The judges challenged the notion that the contribution of a "breadwinner" is greater than a "homemaker", neither of them job descriptions that many of us would apply to ourselves. But their decision has rightly been welcomed as establishing the rights of non-working wives, even if few spouses have quite such valuable assets to fight over. The court also rejected the idea that the partners in an unhappy marriage should be marked on their respective performance.
Sadly, in a culture where we still tend to equate the end of a marriage with failure, that is exactly what happens, with former partners quarrelling over everything from money to who spent most time putting out the rubbish. Now that serial relationships are common, we should stop thinking in these destructive terms. Divorce lawyers suggested last week that Mrs Lambert's case might render such unseemly squabbles pointless in future.
More important – and this is where the judgment strikes me as genuinely subversive – it strikes a blow at the assumption that men are entitled, as a general rule, to more money than women. This is not something you hear spoken aloud any more, as it was in the old days when women's wages were dismissed as "pin money". But there is no doubt that some people still feel that way, and will find Mrs Lambert's victory disturbing as a result.

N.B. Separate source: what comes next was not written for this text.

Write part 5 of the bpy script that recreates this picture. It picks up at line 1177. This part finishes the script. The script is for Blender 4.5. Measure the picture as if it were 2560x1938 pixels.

Women's work is consistently under-valued in the home – where many of the things we do are still not regarded as work at all – and in offices, shops and factories. If this were not the case, we would by now have achieved equal pay, that sine qua non of the women's movement which seems as far off in 2002 as it did in the Seventies. I am tired of hearing excuses for this disgraceful state of affairs, all of them pathetic and designed to suggest that women secretly yearn to work in poorly paid occupations or spoil their own career prospects by selfishly taking time off to have babies.
I will admit that Mrs Lambert, with her £1.6m home set in 30 acres of parkland, is at first sight an unlikely feminist heroine. But while the law is still letting down working women, I don't think we should complain when judges belatedly recognise the contribution of wives who choose to stay at home. Another of the great feminist slogans, remember, was "wages for housework". That is precisely what Mrs Lambert achieved last week, even if the amounts involved are beyond most women's wildest dreams.